One could say, of course, that Meshal’s speech before the masses was just a politician’s bid for popularity and does not really count – what counts is the very different positions he adopted behind the scenes in Egypt and Gaza. That might sound reasonable – but is not.

First, because speeches influence the speaker. It would be very difficult for him to extract himself now from the verbal trap he set up for himself, even if Arab listeners have learned to take grandiose speeches with a grain of salt.

Second, because extreme Arab speeches immediately become ammunition in the hands of Israeli extremists. They reinforce the general contention, also from  Ehud Barak, that “we have no partner for peace”. Meshal’s mirror image, Avigdor Lieberman, has already used this speech as his main weapon in repulsing the European condemnation of Netanyahu’s new destructive settlement project.

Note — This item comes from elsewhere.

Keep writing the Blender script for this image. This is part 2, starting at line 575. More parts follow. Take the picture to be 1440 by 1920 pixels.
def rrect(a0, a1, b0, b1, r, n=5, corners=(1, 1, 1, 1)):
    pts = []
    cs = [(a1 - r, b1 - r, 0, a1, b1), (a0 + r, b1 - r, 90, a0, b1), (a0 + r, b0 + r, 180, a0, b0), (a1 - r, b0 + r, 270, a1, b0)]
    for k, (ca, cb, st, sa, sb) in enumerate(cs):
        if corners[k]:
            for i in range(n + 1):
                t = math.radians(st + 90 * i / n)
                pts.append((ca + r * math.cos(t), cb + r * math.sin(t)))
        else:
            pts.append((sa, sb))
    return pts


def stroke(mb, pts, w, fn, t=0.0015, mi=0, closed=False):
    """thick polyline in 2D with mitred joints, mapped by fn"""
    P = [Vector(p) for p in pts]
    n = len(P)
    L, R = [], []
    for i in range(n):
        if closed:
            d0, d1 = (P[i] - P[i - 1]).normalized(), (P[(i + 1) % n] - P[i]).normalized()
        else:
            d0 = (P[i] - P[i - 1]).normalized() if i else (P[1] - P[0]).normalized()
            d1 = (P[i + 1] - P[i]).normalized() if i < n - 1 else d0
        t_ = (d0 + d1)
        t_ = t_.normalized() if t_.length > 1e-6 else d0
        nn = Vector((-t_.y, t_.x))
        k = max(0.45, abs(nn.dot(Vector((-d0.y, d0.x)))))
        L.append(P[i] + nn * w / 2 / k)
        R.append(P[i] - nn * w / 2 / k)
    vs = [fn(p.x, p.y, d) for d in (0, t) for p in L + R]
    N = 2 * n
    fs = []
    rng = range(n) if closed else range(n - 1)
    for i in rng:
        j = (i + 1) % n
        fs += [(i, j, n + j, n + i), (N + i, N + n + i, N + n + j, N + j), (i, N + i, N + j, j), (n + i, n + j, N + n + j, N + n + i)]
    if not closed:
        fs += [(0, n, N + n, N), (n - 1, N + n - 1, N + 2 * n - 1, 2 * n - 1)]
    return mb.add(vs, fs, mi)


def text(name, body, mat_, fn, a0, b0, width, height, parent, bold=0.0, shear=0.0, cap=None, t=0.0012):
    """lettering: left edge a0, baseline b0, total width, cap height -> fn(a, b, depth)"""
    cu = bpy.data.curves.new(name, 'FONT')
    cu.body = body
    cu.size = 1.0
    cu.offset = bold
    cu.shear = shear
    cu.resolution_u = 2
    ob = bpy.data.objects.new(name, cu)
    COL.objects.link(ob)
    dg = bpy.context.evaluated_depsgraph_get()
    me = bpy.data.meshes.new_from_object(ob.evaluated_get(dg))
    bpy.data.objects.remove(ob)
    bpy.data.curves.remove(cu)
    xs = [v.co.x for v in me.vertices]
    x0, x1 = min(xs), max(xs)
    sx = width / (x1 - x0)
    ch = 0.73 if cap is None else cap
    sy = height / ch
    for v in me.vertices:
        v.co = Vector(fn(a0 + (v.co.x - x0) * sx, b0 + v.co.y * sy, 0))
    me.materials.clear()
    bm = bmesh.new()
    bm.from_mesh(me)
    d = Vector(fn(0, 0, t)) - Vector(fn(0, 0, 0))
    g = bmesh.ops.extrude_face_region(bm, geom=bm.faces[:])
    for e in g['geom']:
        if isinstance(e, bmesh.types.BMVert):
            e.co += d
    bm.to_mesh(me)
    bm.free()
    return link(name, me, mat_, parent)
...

IN REALITY, Meshal is now more than ever ready for compromise (as was Nasser at the time he made the speech I mentioned.) He has indicated that while not ready to make peace with Israel himself, he would accept a peace agreement signed by Mahmoud Abbas and ratified in a Palestinian referendum. He also indicated that such a peace should be based on the 1967 borders. He knows, of course, that Abbas is ready for an “agreed” solution of the refugee problem – agreed, that is, by Israel. This means that only a symbolic number will be allowed to return to Israeli territory.

Trouble is, in his exciting public speech he said the very opposite, and worse. So did Nasser, and it killed him. So, for some time, did Yasser Arafat, until he saw the folly of this method. As, I think, will Khaled Meshal, in due time.

There is no escape from the simple truth that there will be two states between the river and the sea – as well as between the sea and the river.

Unless we want the whole country – sea to river, river to sea – to become one vast graveyard.